Entgegen der Ansicht des Rekursgerichts hindert deshalb die noch nicht verbücherte Veräußerung der in Betracht kommenden Liegenschaft an einem Dritten nach der ständigen Rechtsprechung des Obersten Gerichtshofs nicht die Erlassung eines Veräußerungsverbots iSd § 382 Z 6 EO (SZ 43/119; EvBl 1961/151; JBl 1976, 534; eine gegenteilige Ansicht kann auch den Ausführungen von Heller-Berger-Stix 2749 nicht entnommen werden). Ob aber durch die begehrte einstweilige Verfügung die von der gefährdeten Partei angestrebte Anspruchssicherung auch tatsächlich erreicht wird, ist im Verfahren zur Erlassung dieser Verfügung nicht zu untersuchen (Heller-Berger-Stix 2749, JBl 1976, 534). Es ist immerhin möglich, dass die Verbücherung eines bereits errichteten Kaufvertrags wegen Vorliegens formeller Mängel nicht möglich ist.

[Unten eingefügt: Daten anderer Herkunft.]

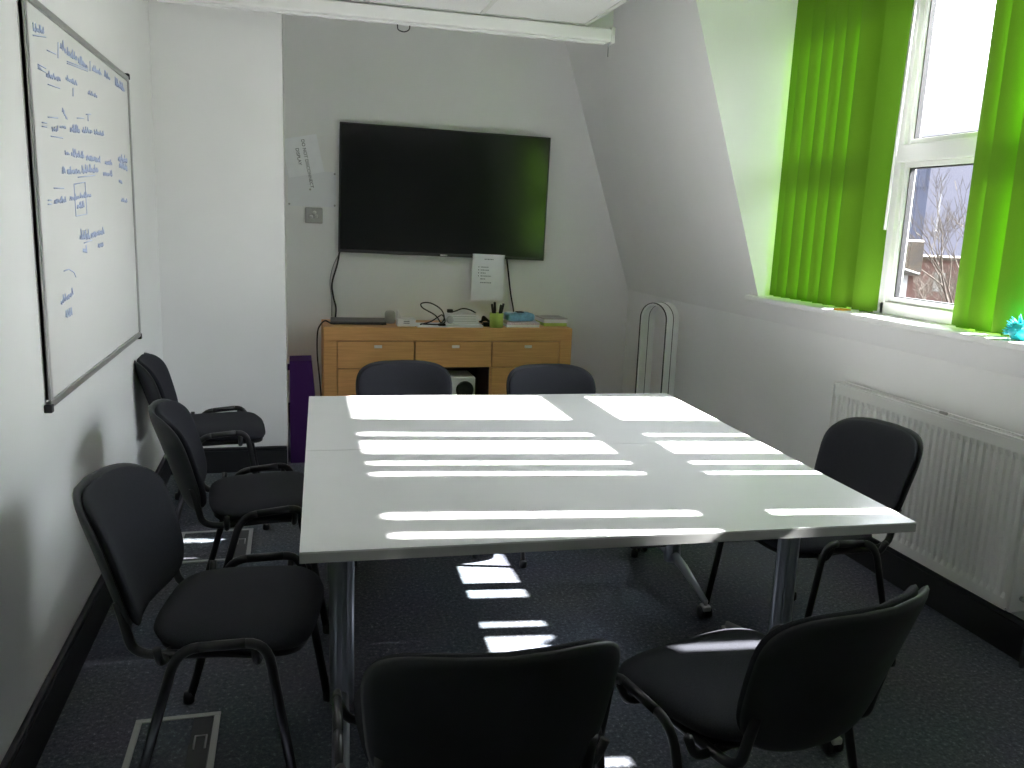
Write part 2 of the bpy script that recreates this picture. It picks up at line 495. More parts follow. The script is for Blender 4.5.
def make_chair(name, label):
    t = thing(name, label, 'chair', group='black stacking meeting chairs')
    # seat: front wider than the rear, front edge rolled down
    def sd(x, y, w):
        z = .447 + w - .05 * (x / .24) ** 4 * .25
        if y > .10: z -= .9 * (y - .10) ** 2 / .12 * .35
        z -= .012 * math.cos(min(1, abs(x) / .22) * PI / 2) * math.cos(max(-1, min(1, y / .22)) * PI / 2)
        return Vector((x, y + .01, z))
    MB().pad(superellipse(.220, .197, 3.8, taper=.08), .062, sd, dome=7).obj('seat', M['fabric'], t)
    def su(x, y, w):
        v = sd(x, y, 0); return Vector((v.x, v.y, v.z - .034 + w))
    MB().pad(superellipse(.205, .185, 3.8, taper=.09), .022, su).obj('seat_shell', M['shell'], t)
    # backrest: curved pad on a slightly larger moulded shell
    lean = .32
    def bd(off):
        def f(x, v, w):
            c = .072 * (x / .22) ** 2
            y = -.245 - lean * v - .10 * max(0, v - .16) ** 2 + c
            return Vector((x * (1 - .02 * (x / .22) ** 2), y + w + off, .440 + v))
        return f
    MB().pad(superellipse(.218, .168, 3.9, taper=.07, cy=.172), .040, bd(.012), dome=6).obj('backrest', M['fabric'], t)
    MB().pad(superellipse(.226, .174, 3.9, taper=.07, cy=.172), .026, bd(-.010), dome=9).obj('backrest_shell', M['shell'], t)
    rr, fl = .0125, .75
    for s in (-1, 1):
        x = s * .258
        rear = smooth_path([(x * 1.02, -.215, .0), (x, -.085, .455), (x, .02, .464)], .06, 6)
        frnt = smooth_path([(x, .02, .464), (x, .118, .472), (x * 1.02, .195, .0)], .06, 6)
        rear_o = MB().tube(rear[:-1], rr, 10, flat=fl).obj('leg', M['frame'], t)
        front_o = MB().tube(frnt[1:], rr, 10, flat=fl).obj('leg', M['frame'], t)
        MB().tube([rear[-2], rear[-1], frnt[1]], rr, 10, flat=fl).obj('side_rail', M['frame'], t)
        for par, p in ((rear_o, (x * 1.02, -.215, 0)), (front_o, (x * 1.02, .195, 0))):
            MB().lathe([(.014, 0), (.017, .003), (.017, .02), (.014, .034)], 12, c=p).obj('foot_cap', M['black'], par)
        # upright that carries the back, running from the seat bar up behind the backrest
        xb = s * .190
        up = smooth_path([(xb, .10, .412), (xb, -.205, .402), (xb, -.222, .48), (xb, -.236, .54)], .07, 6)
        MB().tube(up, .0115, 10, flat=1).obj('back_support', M['frame'], t)
    for y in (-.13, .09):
        MB().tube(smooth_path([(-.258, y, .455), (-.235, y, .402), (.235, y, .402), (.258, y, .455)], .03, 4), .010, 8).obj('cross_bar', M['frame'], t)
    return t

def dup(root, label):
    r = root.copy(); COL.objects.link(r); r['label'] = label
    for ch in root.children:
        c = ch.copy(); COL.objects.link(c); c.parent = r
        for g2 in ch.children:
            d = g2.copy(); COL.objects.link(d); d.parent = c
    return r

CHAIRS = [
    (-.144, 2.14, -99, 'black chair nearest the camera along the left wall, below the whiteboard'),
    (-.113, 3.04, -85, 'black chair in the middle of the three along the left wall'),
    (-.345, 4.10, -86, 'black chair farthest back along the left wall, close to the white pier'),
    (1.745, 2.46, 95, 'black chair on the right side of the table, in front of the radiator'),
    (.335, 1.52, -2, 'black chair in the middle foreground with its back to the camera'),
    (.965, 1.55, 16, 'black chair at front right whose seat has sun stripes, turned slightly from the table'),
    (.50, 3.56, 180, 'black chair behind the table in front of the sideboard, below the laptop side'),
    (1.195, 3.44, 183, 'black chair behind the table in front of the right end of the sideboard'),
]
chair0 = make_chair('meeting_chair', CHAIRS[0][3])
for i, (x, y, a, lab) in enumerate(CHAIRS):
    c = chair0 if i == 0 else dup(chair0, lab)
    c.location = (x, y, 0); c.rotation_euler = (0, 0, R(a))

# ------------------------------------------------------------------ tables
def make_table(name, label):
    t = thing(name, label, 'table', group='white meeting tables pushed together')
    W, D = .783, .4125
    top = MB()
    top.box((-W, -D, .716), (W, D, .7205)); top.obj('tabletop', M['table'], t)
    e = MB()
    e.box((-W, -D, .694), (W, D, .716)); e.obj('edge_band', M['edge'], t)
    for s in (-1, 1):
        x = s * .682
        leg = MB(); leg.prism([(x + .034 * math.cos(a), .03 * math.sin(a)) for a in [2 * PI * k / 20 for k in range(20)]], 'z', .10, .665)
        for q in (-.012, .012): leg.box((x + q - .002, -.032, .12), (x + q + .002, .032, .64))
        lo = leg.obj('leg', M['steel'], t)
        MB().box((x - .04, -.30, .665), (x + .04, .30, .694), bev=.006).obj('top_bracket', M['steel'], lo)
        f = MB()
        for d in (-1, 1):
            f.tube([(x, 0, .13), (x, d * .12, .115), (x, d * .325, .066)], [.020, .018, .011], 10)
        f.obj('foot', M['steel'], t)
        for d in (-1, 1):
            c = MB()
            c.tube([(x, d * .325, .075), (x, d * .325, .05)], .008, 8)
            c.box((x - .016, d * .325 - .02, .035), (x + .016, d * .325 + .02, .055), bev=.005)
            co = c.obj('castor', M['gplastic'], t)
            for k in (-1, 1):
                wheel = MB().lathe([(.012, -.007), (.024, -.006), (.025, 0), (.024, .006), (.012, .007)], 18)
                wheel.obj('wheel', M['black'], co, (x + k * .016, d * .325 + .006, .025), (0, PI / 2, 0))
    MB().box((-.65, -.022, .63), (.65, .022, .668), bev=.004).obj('cross_beam', M['steel'], t)
    MB().box((.02, -.34, .655), (.12, -.20, .693), bev=.006).obj('folding_latch', M['black'], t)
    return t
tb = make_table('meeting_table', 'white meeting table at the front of the pair, nearest the camera')
tb.location = (.803, 2.171, 0)
tb.rotation_euler = (0, 0, R(-1.8))
t2 = dup(tb, 'white meeting table at the rear of the pair, nearest the sideboard')
t2.location = (.829, 2.999, 0)
t2.rotation_euler = (0, 0, R(-1.8))

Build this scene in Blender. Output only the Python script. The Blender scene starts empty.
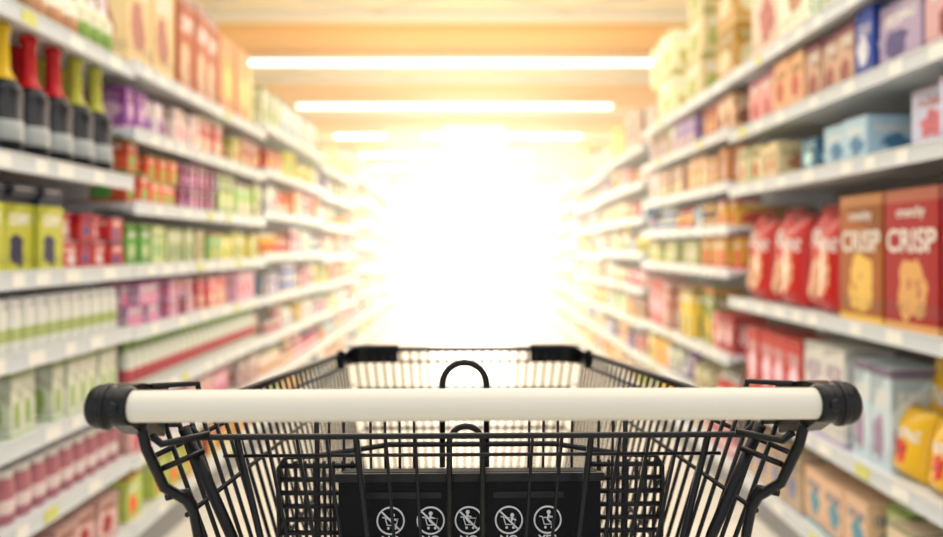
import bpy, math, random
from mathutils import Vector, Matrix
random.seed(11)
scene = bpy.context.scene
try:
    scene.view_settings.view_transform = 'Standard'
    scene.view_settings.look = 'None'
except Exception as e:
    print(e)
EYE = 1.12
W = 1.15

def lin(c):
    o = []
    for v in c:
        v = v/255.0
        o.append(v/12.92 if v <= 0.04045 else ((v+0.055)/1.055)**2.4)
    return tuple(o)

# ------------------------------------------------------------------ materials
def mat(name, rgb, rough=0.5, metal=0.0, emit=None, estr=0.0, bump=0.0, bscale=40, var=0.0, spec=0.5):
    m = bpy.data.materials.new(name); m.use_nodes = True
    nt = m.node_tree; b = nt.nodes['Principled BSDF']
    c = lin(rgb)
    b.inputs['Base Color'].default_value = (*c, 1)
    b.inputs['Roughness'].default_value = rough
    b.inputs['Metallic'].default_value = metal
    b.inputs['Specular IOR Level'].default_value = spec
    if emit:
        b.inputs['Emission Color'].default_value = (*lin(emit), 1)
        b.inputs['Emission Strength'].default_value = estr
    if bump or var:
        tc = nt.nodes.new('ShaderNodeTexCoord')
        n = nt.nodes.new('ShaderNodeTexNoise'); n.inputs['Scale'].default_value = bscale
        nt.links.new(tc.outputs['Object'], n.inputs['Vector'])
        if bump:
            bp = nt.nodes.new('ShaderNodeBump'); bp.inputs['Strength'].default_value = bump
            bp.inputs['Distance'].default_value = 0.002
            nt.links.new(n.outputs['Fac'], bp.inputs['Height'])
            nt.links.new(bp.outputs['Normal'], b.inputs['Normal'])
        if var:
            mx = nt.nodes.new('ShaderNodeMix'); mx.data_type = 'RGBA'
            mx.inputs[6].default_value = (*c, 1)
            mx.inputs[7].default_value = (*[v*(1-var) for v in c], 1)
            nt.links.new(n.outputs['Fac'], mx.inputs[0])
            nt.links.new(mx.outputs[2], b.inputs['Base Color'])
    return m

M_black = mat('cart_black_steel', (9, 11, 15), 0.36, 0.0, bump=0.1, bscale=300, spec=0.3)
M_plast = mat('black_plastic', (8, 9, 12), 0.28, bump=0.12, bscale=500, spec=0.3)
M_plate = mat('sign_plastic', (6, 8, 12), 0.5, bump=0.1, bscale=300, spec=0.15)
M_ivory = mat('ivory_plastic', (216, 211, 196), 0.33, var=0.04, bscale=8)
M_white = mat('icon_white', (200, 203, 207), 0.6)
M_rubber = mat('rubber_grey', (60, 60, 62), 0.7)
M_shelf = mat('shelf_enamel', (226, 231, 234), 0.35, var=0.04, bscale=5)
M_back = mat('shelf_back_panel', (140, 140, 142), 0.6)
M_lip = mat('price_rail', (212, 220, 225), 0.3)
M_tagw = mat('price_tag_white', (244, 244, 236), 0.5)
M_tagy = mat('price_tag_yellow', (218, 220, 120), 0.5)
M_plinth = mat('shelf_plinth', (150, 152, 155), 0.5)
M_lamp = mat('lamp_tube', (255, 255, 255), 0.5, emit=(255, 250, 240), estr=4)
M_lampbody = mat('lamp_body', (240, 238, 230), 0.5)
M_ceil = mat('ceiling_paint', (254, 240, 212), 0.8, var=0.05, bscale=2)
M_orange = mat('ceiling_band_orange', (255, 192, 92), 0.7, var=0.08, bscale=2)
M_truss = mat('truss_white', (240, 238, 232), 0.5)
M_wall = mat('wall_cream', (250, 236, 205), 0.8, var=0.04, bscale=1)
M_sign = mat('hanging_sign_white', (250, 248, 240), 0.6)
M_frame = mat('window_frame', (225, 220, 205), 0.4)
M_glass = mat('window_daylight', (255, 255, 255), 0.5, emit=(255, 252, 240), estr=3)

def floor_mat():
    m = bpy.data.materials.new('floor_tile'); m.use_nodes = True
    nt = m.node_tree; b = nt.nodes['Principled BSDF']
    tc = nt.nodes.new('ShaderNodeTexCoord')
    br = nt.nodes.new('ShaderNodeTexBrick')
    br.offset = 0.0
    br.inputs['Color1'].default_value = (*lin((236, 230, 218)), 1)
    br.inputs['Color2'].default_value = (*lin((228, 222, 208)), 1)
    br.inputs['Mortar'].default_value = (*lin((185, 180, 166)), 1)
    br.inputs['Scale'].default_value = 1.0
    br.inputs['Brick Width'].default_value = 0.6
    br.inputs['Row Height'].default_value = 0.6
    br.inputs['Mortar Size'].default_value = 0.004
    nt.links.new(tc.outputs['Object'], br.inputs['Vector'])
    nt.links.new(br.outputs['Color'], b.inputs['Base Color'])
    b.inputs['Roughness'].default_value = 0.22
    return m
M_floor = floor_mat()

def math_node(nt, op, a, b=None, clamp=False):
    n = nt.nodes.new('ShaderNodeMath'); n.operation = op; n.use_clamp = clamp
    for i, v in enumerate((a, b)):
        if v is None: continue
        if isinstance(v, (int, float)): n.inputs[i].default_value = v
        else: nt.links.new(v, n.inputs[i])
    return n.outputs[0]

def pack_mat(name, rough, graphics=True, title=True, spec=0.5):
    m = bpy.data.materials.new(name); m.use_nodes = True
    nt = m.node_tree; b = nt.nodes['Principled BSDF']
    b.inputs['Roughness'].default_value = rough
    b.inputs['Specular IOR Level'].default_value = spec
    a1 = nt.nodes.new('ShaderNodeAttribute'); a1.attribute_name = 'col'
    if not graphics:
        nt.links.new(a1.outputs['Color'], b.inputs['Base Color']); return m
    M = lambda op, a, b=None: math_node(nt, op, a, b)
    def mix(f, a, b):
        mx = nt.nodes.new('ShaderNodeMix'); mx.data_type = 'RGBA'
        for i, v in ((0, f), (6, a), (7, b)):
            if isinstance(v, tuple): mx.inputs[i].default_value = v
            elif isinstance(v, (int, float)): mx.inputs[i].default_value = v
            else: nt.links.new(v, mx.inputs[i])
        return mx.outputs[2]
    a2 = nt.nodes.new('ShaderNodeAttribute'); a2.attribute_name = 'col2'
    uv = nt.nodes.new('ShaderNodeUVMap'); uv.uv_map = 'UVMap'
    sep = nt.nodes.new('ShaderNodeSeparateXYZ'); nt.links.new(uv.outputs[0], sep.inputs[0])
    u = M('FRACT', sep.outputs[0]); v = M('FRACT', sep.outputs[1])
    seed = M('FLOOR', sep.outputs[0])
    wn = nt.nodes.new('ShaderNodeTexWhiteNoise'); wn.noise_dimensions = '1D'
    nt.links.new(seed, wn.inputs['W'])
    ws = nt.nodes.new('ShaderNodeSeparateColor'); nt.links.new(wn.outputs['Color'], ws.inputs[0])
    r1, r2_, r3 = ws.outputs[0], ws.outputs[1], ws.outputs[2]
    du0 = M('SUBTRACT', u, 0.5)
    du = M('SUBTRACT', du0, M('MULTIPLY', M('SUBTRACT', r2_, 0.5), 0.3))
    dv = M('SUBTRACT', v, M('ADD', 0.26, M('MULTIPLY', r1, 0.2)))
    rad = M('ADD', M('MULTIPLY', du, du), M('MULTIPLY', dv, M('MULTIPLY', dv, 1.6)))
    nz = nt.nodes.new('ShaderNodeTexNoise'); nz.inputs['Scale'].default_value = 5.0
    nz.inputs['Detail'].default_value = 3
    nt.links.new(uv.outputs[0], nz.inputs['Vector'])
    rr = M('ADD', rad, M('MULTIPLY', M('SUBTRACT', nz.outputs['Fac'], 0.5), 0.2))
    field = M('GREATER_THAN', M('ADD', v, M('MULTIPLY', M('SUBTRACT', r3, 0.5), M('MULTIPLY', u, 1.2))), M('ADD', 0.55, M('MULTIPLY', r2_, 0.7)))
    hs0 = nt.nodes.new('ShaderNodeHueSaturation'); hs0.inputs['Value'].default_value = 0.7; hs0.inputs['Saturation'].default_value = 1.15
    nt.links.new(a1.outputs['Color'], hs0.inputs['Color'])
    c = mix(field, a1.outputs['Color'], hs0.outputs[0])
    c = mix(M('LESS_THAN', rr, 0.075), c, a2.outputs['Color'])
    vo = nt.nodes.new('ShaderNodeTexVoronoi'); vo.inputs['Scale'].default_value = 8
    nt.links.new(uv.outputs[0], vo.inputs['Vector'])
    hs = nt.nodes.new('ShaderNodeHueSaturation'); hs.inputs['Value'].default_value = 0.6
    nt.links.new(M('ADD', 0.42, M('MULTIPLY', r1, 0.16)), hs.inputs['Hue'])
    nt.links.new(a2.outputs['Color'], hs.inputs['Color'])
    c = mix(M('MULTIPLY', M('MULTIPLY', M('LESS_THAN', vo.outputs['Distance'], 0.35), M('LESS_THAN', rr, 0.05)), 0.8), c, hs.outputs[0])
    if title:
        tv = M('SUBTRACT', v, M('MULTIPLY', r3, 0.12))
        inb = M('MULTIPLY', M('GREATER_THAN', tv, 0.60), M('LESS_THAN', tv, 0.76))
        inu = M('LESS_THAN', M('ABSOLUTE', du0), 0.36)
        wv = nt.nodes.new('ShaderNodeTexNoise'); wv.inputs['Scale'].default_value = 1.0; wv.inputs['Detail'].default_value = 0
        mp = nt.nodes.new('ShaderNodeMapping'); mp.inputs['Scale'].default_value = (26, 9, 1)
        nt.links.new(uv.outputs[0], mp.inputs['Vector']); nt.links.new(mp.outputs[0], wv.inputs['Vector'])
        tx = M('MULTIPLY', M('MULTIPLY', inb, inu), M('GREATER_THAN', wv.outputs['Fac'], 0.47))
        tcol = mix(M('GREATER_THAN', r1, 0.62), (0.80, 0.78, 0.72, 1), hs.outputs[0])
        c = mix(tx, c, tcol)
    mp2 = nt.nodes.new('ShaderNodeMapping'); mp2.inputs['Scale'].default_value = (30, 3, 1)
    nt.links.new(uv.outputs[0], mp2.inputs['Vector'])
    n2 = nt.nodes.new('ShaderNodeTexNoise'); n2.inputs['Scale'].default_value = 1; nt.links.new(mp2.outputs[0], n2.inputs['Vector'])
    ln = M('MULTIPLY', M('LESS_THAN', M('FRACT', M('MULTIPLY', v, 26)), 0.5), M('GREATER_THAN', n2.outputs['Fac'], 0.5))
    ln = M('MULTIPLY', ln, M('MULTIPLY', M('LESS_THAN', v, 0.2), M('GREATER_THAN', v, 0.1)))
    c = mix(M('MULTIPLY', ln, 0.7), c, (0.12, 0.1, 0.1, 1))
    c = mix(M('LESS_THAN', v, M('MULTIPLY', r2_, 0.1)), c, a2.outputs['Color'])
    c = mix(M('GREATER_THAN', v, M('ADD', 0.88, M('MULTIPLY', r1, 0.15))), c, hs.outputs[0])
    nt.links.new(c, b.inputs['Base Color'])
    return m
M_pack = pack_mat('printed_carton', 0.45, spec=0.35)
M_cereal = pack_mat('printed_cereal_carton', 0.4, title=False, spec=0.35)
M_foil = pack_mat('foil_bag', 0.2, graphics=False)
M_bottle = pack_mat('bottle_glass_and_label', 0.2, graphics=False, spec=0.3)

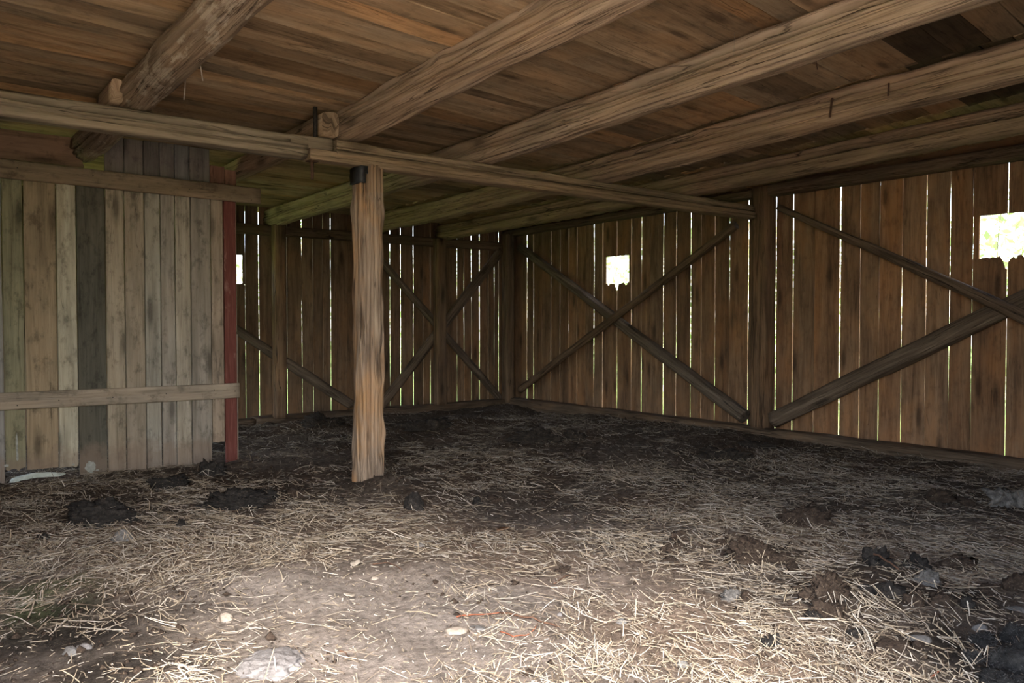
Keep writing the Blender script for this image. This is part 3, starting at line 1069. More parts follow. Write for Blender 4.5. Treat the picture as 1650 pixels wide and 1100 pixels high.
# corner and wall posts
square_timber('wall_post', (6.755, 8.675, -.02), (6.755, 8.675, 2.30), .07, .07, 71, 'dark corner post where the back and side walls meet', 'post', up=(0, 1, 0), group='posts against the slatted walls')
pa = onX(1205, 500, 6.77)
square_timber('wall_post', (6.85, 4.665, .035), (6.85, 4.665, 2.43), .085, .092, 72, 'broad wall post at the girder end on the side wall', 'post', up=(0, 1, 0), group='posts against the slatted walls',
              cracks=((-120, .006, .04, .1),), tint=(1.25, 1.12, 1.0))
c = onY(712.5, 520, 8.60)
square_timber('wall_post', (c.x, 8.655, .02), (c.x, 8.655, 2.17), .075, .06, 73, 'back wall post in front of the crossed diagonal braces', 'post', up=(0, 1, 0), group='posts against the slatted walls', tint=(1.15, 1.1, 1.05))
c = onY(453, 520, 8.60)
square_timber('wall_post', (c.x, 8.655, .01), (c.x, 8.655, 2.20), .068, .06, 74, 'back wall post seen between the red corner board and the central post', 'post', up=(0, 1, 0), group='posts against the slatted walls', tint=(1.3, 1.2, 1.1))


# diagonal braces
def brace(p0, p1, r, seed, label, taper=.15, tint=(1, 1, 1), nz=.008, bend=.02, cracks=(), knots=()):
    mb = MB()
    log(mb, [p0, p1], r, r, 2.2, seed=seed, nz=nz, bend=bend, M_=28, step=.05, taper=taper, tint=tint, cracks=cracks, knots=knots)
    return thing_mesh(mb, 'diagonal_brace', M['brace'], label, 'brace', 'diagonal braces on the slatted walls')


XB1, XB2 = 6.872, 6.79
brace(onX(1200, 672, XB1), onX(838, 398, XB1), .072, 81, 'brace log sloping from the far corner top down to the wall post foot', taper=.25, cracks=((120, .012, .08, .2),))
brace(onX(838, 628, XB2), onX(1186, 362, XB2 - .01), .045, 82, 'thin brace pole rising from the far corner foot to the girder end', taper=.1, tint=(1.0, .85, .72), bend=.03)
brace(onX(1247, 676, XB1 - .005), onX(1712, 452, XB1 - .005), .082, 83, 'thick brace log rising from the wall post foot towards the square vent', taper=.1, cracks=((100, .012, .06, .3), (40, .01, .06, .2)), nz=.012, tint=(1.05, 1.0, .95))
brace(onX(1254, 334, XB2), onX(1690, 528, XB2 - .02), .030, 84, 'thin brace pole falling from the wall post top below the square vent', taper=-.55, tint=(.95, .85, .78), bend=.02)
YB1, YB2 = 8.805, 8.76
brace(onY(340, 505, YB1), onY(566, 652, YB1), .052, 85, 'brace on the back wall falling behind the post beside the partition', taper=-.1)
brace(onY(612, 418, YB1), onY(806, 642, YB1), .045, 86, 'brace on the back wall falling from the central post to the far corner foot', taper=-.1)
brace(onY(608, 660, YB2), onY(806, 405, YB2), .058, 87, 'brace on the back wall rising from the central post foot to the corner top', taper=-.05, tint=(1.05, 1, .95))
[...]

Richtig ist, dass gemäß § 23 GBG dann, wenn ein zur Verlassenschaft gehöriges unbewegliches Gut oder bücherliches Recht veräußert wird, dem Erwerber die Eintragung seines Rechts unmittelbar nach dem Erblasser zu bewilligen ist. Ob und mit welcher Wahrscheinlichkeit es im vorliegenden Fall zu einer Eintragung aufgrund dieser Bestimmung kommt, ist für die Zulässigkeit der gegenständlichen einstweiligen Verfügung ohne Bedeutung. Die vom Erstgericht gesetzte Frist entspricht den Bestimmungen des § 391 Abs 1, § 375 Abs 2 EO.

Der Revisionsrekurs erweist sich damit als zulässig (da die Entscheidung von der Lösung einer Rechtsfrage abhängt, iSd § 502 Abs 4 Z 1 ZPO erhebliche Bedeutung zukommt, weil das Rekursgericht von der Rechtsprechung des Obersten Gerichtshofs abweicht) und berechtigt, sodass ihm Folge zu geben und die angefochtene Entscheidung dahin abzuändern war, dass die einstweilige Verfügung des Erstgerichts wiederhergestellt wird.

Die Kostenentscheidung beruht hinsichtlich der Kosten der gefährdeten Partei auf § 393 Abs 1 EO, hinsichtlich der Kosten des Antragsgegners auf den §§ 78, 402 EO, §§ 40, 50 ZPO.